Here’s a recent conversation with an advisor that illustrated the power of webinars:
Me: How many clients have contacted you about the recent market volatility?
Advisor: Only a few.
Me: What are you doing to communicate with clients and prospects in these unsettling times?
Advisor: Sending a few extra newsletters.
Me: Do they reveal your personal point of view about what’s happening in the markets?
Advisor: Nope.
Me: I’ve seen data that says roughly a third of advisory clients who feel ignored during market turmoil consider switching advisors.

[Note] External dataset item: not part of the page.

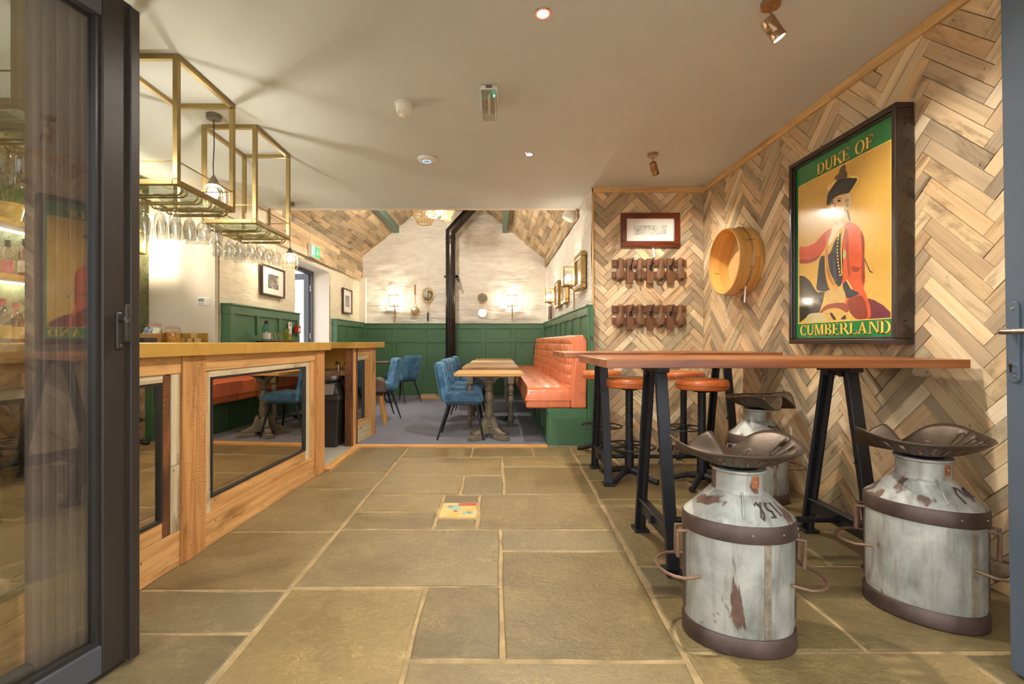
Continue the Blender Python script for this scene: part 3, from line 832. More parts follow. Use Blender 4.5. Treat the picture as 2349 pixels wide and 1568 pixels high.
# swing-top bin
bn = thing('waste_bin', 'black plastic swing lid bin between the two counters', 'bin', (-1.815, 5.02, 0.001))
def taper(mb, x0, y0, z0, x1, y1, z1):
    V = [(sx * a, sy * b, z) for (a, b, z) in ((x0, y0, z0), (x1, y1, z1)) for sy in (-1, 1) for sx in (-1, 1)]
    return mb.add(V, [(0, 2, 3, 1), (4, 5, 7, 6), (0, 1, 5, 4), (2, 6, 7, 3), (0, 4, 6, 2), (1, 3, 7, 5)])
taper(MB(), .145, .115, 0, .175, .14, .50).build('bin_body', M_BLACKP, bn, bevel=.014)
lid = taper(MB(), .187, .150, .49, .18, .145, .545).build('lid', M_BLACKP, bn, bevel=.01)
taper(MB(), .178, .142, .545, .13, .10, .655).build('hood', M_BLACKP, lid, bevel=.02)
fl = MB().box(-.12, .12, -.004, .004, 0, .115, M=TR(0, -.146, .55) @ RX(-.37)).build('flap', M_GREYP, lid, bevel=.003)
MB().box(-.10, -.06, -.006, .0, .03, .06, M=TR(0, -.150, .55) @ RX(-.37)).build('sticker', M_CARD, bn)

# ================================================================ HANGING GLASS RACKS
GX0, GX1, GZ = -2.25, -1.832, 2.005
def glass_rack(y0, label):
    g = thing('hanging_glass_rack', label, 'glass rack', ((GX0 + GX1) / 2, y0, GZ), group='brass glass racks over the bar')
    w2 = (GX1 - GX0) / 2; D = .60; H = CEIL - GZ; b = .015
    def bar(nm, p, q):
        lo = [min(a, c) - b for a, c in zip(p, q)]; hi = [max(a, c) + b for a, c in zip(p, q)]
        MB().box(lo[0], hi[0], lo[1], hi[1], lo[2], hi[2]).build(nm, M_BRASSF, g, bevel=.002, seg=1)
    for sx in (-1, 1):
        for y in (b, D - b): bar('post', (sx * (w2 - b), y, b + .031), (sx * (w2 - b), y, H - b - .031))
        for z, nm in ((b, 'bottom_bar'), (H - b, 'top_bar')): bar(nm, (sx * (w2 - b), b, z), (sx * (w2 - b), D - b, z))
        MB().tube([(sx * (w2 - b), .02, .14), (sx * (w2 - b), D - .02, .14)], .004, 6).build('guard_rail', M_BRASSF, g)
    for y in (b, D - b):
        for z, nm in ((b, 'bottom_bar'), (H - b, 'top_bar')): bar(nm, (-w2 + .046, y, z), (w2 - .046, y, z))
        MB().tube([(-w2 + .02, y, .14), (w2 - .02, y, .14)], .004, 6).build('guard_rail', M_BRASSF, g)
    MB().box(-w2 + .031, w2 - .031, .031, D - .031, .004, .012).build('shelf', M_SHELFG, g)
    for c in (.085, .225, .365, .505):
        for dy in (-.021, .021):
            pts = [(-w2 + .012, c + dy, .0)]
            for k in range(6):
                a = k / 5 * PI / 2; pts.append((-w2 + .012 + .04 * (1 - math.cos(a)), c + dy, -.005 - .04 * math.sin(a)))
            for k in range(6):
                a = k / 5 * PI / 2; pts.append((w2 - .012 - .04 + .04 * math.sin(a), c + dy, -.045 + .04 * (1 - math.cos(a))))
            pts.append((w2 - .012, c + dy, .0))
            MB().tube(pts, .0055, 6).build('hanger_rod', M_BRASSF, g)
    return g
RACKS = [(1.80, 'brass glass rack seen through the folded door glass'), (2.70, 'brass glass rack hanging beside the folded door'), (3.58, 'brass glass rack hanging furthest along the bar')]
for y, lb in RACKS: glass_rack(y, lb)
def wine_glass(kind):
    # hangs upside down: z = 0 is the foot plate resting on the rods
    if kind == 0:   # flute-like
        prof = [(.034, .0), (.030, -.003), (.006, -.010), (.0042, -.03), (.0045, -.085), (.012, -.098), (.027, -.125), (.031, -.165), (.029, -.205), (.0275, -.235)]
    else:
        prof = [(.036, .0), (.032, -.003), (.006, -.010), (.0042, -.03), (.0045, -.075), (.015, -.085), (.034, -.110), (.0405, -.145), (.038, -.18), (.033, -.205)]
    mb = MB(); mb.lathe(prof, 20, cap1=False)
    inner = [(r - .0016, z) for r, z in prof[5:]]
    mb.lathe([(.001, inner[0][1] - .004)] + inner[1:], 20, cap0=False, cap1=False)
    return mb.mesh('wine_glass', M_WINEG)
WG = [wine_glass(0), wine_glass(1)]
ORD = ['first', 'second', 'third', 'fourth', 'fifth']
ROWN = ['front', 'second', 'third', 'back']
for ri, (y0, _) in enumerate(RACKS):
    rk = ['rack behind the folded door glass', 'rack beside the folded door', 'rack furthest along the bar'][ri]
    for row, c in enumerate((.085, .225, .365, .505)):
        cnt = (3 if row < 2 else 0) if ri == 0 else (4 if row < 3 else 3)
        for k in range(cnt):
            kd = 0 if (ri == 1 and row < 2) else 1
            o = link('wine_glass', WG[kd], None, TR(GX1 - .075 - .088 * k + R.uniform(-.004, .004), y0 + c, GZ - .036))
            tag(o, '%s hanging %s glass, %s row, %s' % (ORD[k], 'slim' if kd == 0 else 'round', ROWN[row], rk), 'glass', group='stemmed glasses hanging from the brass racks')

def pendant(x, y, zb, label, d=.15, hgt=.175, pw=30):
    p = thing('pendant_lamp', label, 'lamp', (x, y, zb))
    top = CEIL - zb
    MB().lathe([(.048, top - .035), (.05, top - .002)], 20).build('canopy', M_GREYP, p)
    MB().tube([(0, 0, top - .035), (.004, 0, top * .6), (-.004, 0, top * .35), (0, 0, .11)], .0035, 6).build('cord', M_BLACKP, p)
    MB().lathe([(.006, .125), (.018, .105), (.040, .058), (.042, .05)], 18).build('lamp_holder', M_GREYP, p)
    cg = MB(); r = d / 2
    prof = [(.042, .052), (r * .8, .035), (r, .0), (r, -.05), (r * .98, -.075), (r * 1.04, -.085), (r * .9, hgt * -.7)]
    for k in range(14):
        a = 2 * PI * k / 14
        cg.tube([(q * math.cos(a), q * math.sin(a), z) for q, z in prof], .0018, 5)
    for q, z in (prof[2], prof[4], prof[6]):
        cg.tube([(q * math.cos(2 * PI * k / 20), q * math.sin(2 * PI * k / 20), z) for k in range(20)], .0018, 5, closed=True)
    cg.build('cage', M_BRASSF, p)
    MB().sphere((0, 0, -.01), .032, 14, 10, sz=1.25).build('bulb', M_LEDW, p)
    l = bpy.data.lights.new('bulb_light', 'POINT'); l.energy = pw * LAMP_K; l.color = (1.0, .93, .80); l.shadow_soft_size = .034
    lo = bpy.data.objects.new('bulb_light', l); COL.objects.link(lo); lo.parent = p; lo.location = (0, 0, -.01)
    return p
pendant(-2.064, 3.43, 2.19, 'caged bulb pendant hanging between two brass glass racks', pw=12)
pendant(-2.46, 5.60, 2.10, 'caged bulb pendant hanging over the short counter end', .17, .19, pw=6)
pendant(-2.064, 2.55, 2.19, 'added caged bulb pendant lighting the bar, unseen behind the folded door stile', pw=8)  # extra pendant, out of view, added to light the ceiling over the bar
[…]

Isn’t this an opportunity for you make sure clients are assuaged and to get your message out to your prospects?
Advisor: Hmmmm . . .
Me: Have you thought of doing webinars?
Let’s throw light on webinars
Video is one of the top ways of engaging clients, prospects and centers-of-influence (COIs).
Advisors are adopting short-form video vignettes for their website and social media. Let’s look at short-form video from the perspective of listeners. The old adage from top sales and marketing professionals declares, “The more you tell, the more you sell.”
Enter webinars Webinars are live or virtual-live video broadcasts, and they can also take the form of on-demand video.
They can place your expertise and educational message directly in front of your target prospects and clients.
What’s more, this can happen at just the right time – when they are ready to hear your message.
Those selling and servicing advisors have long made webinars a core communications strategy, but too often viewers feel disengaged from the presentation.
Be Aware: Any webinar can be strong or weak.
That’s why I am including to the “7 Best Practices for Winning Webinars” at the end of this article.
Consider this list of results from other advisors who called on webinars in volatile markets: gaining more wallet share, generating new clients, engaging B, C and D clients for more AUM, and reaching the family and consultants of A clients along with saving hundreds of hours in the process.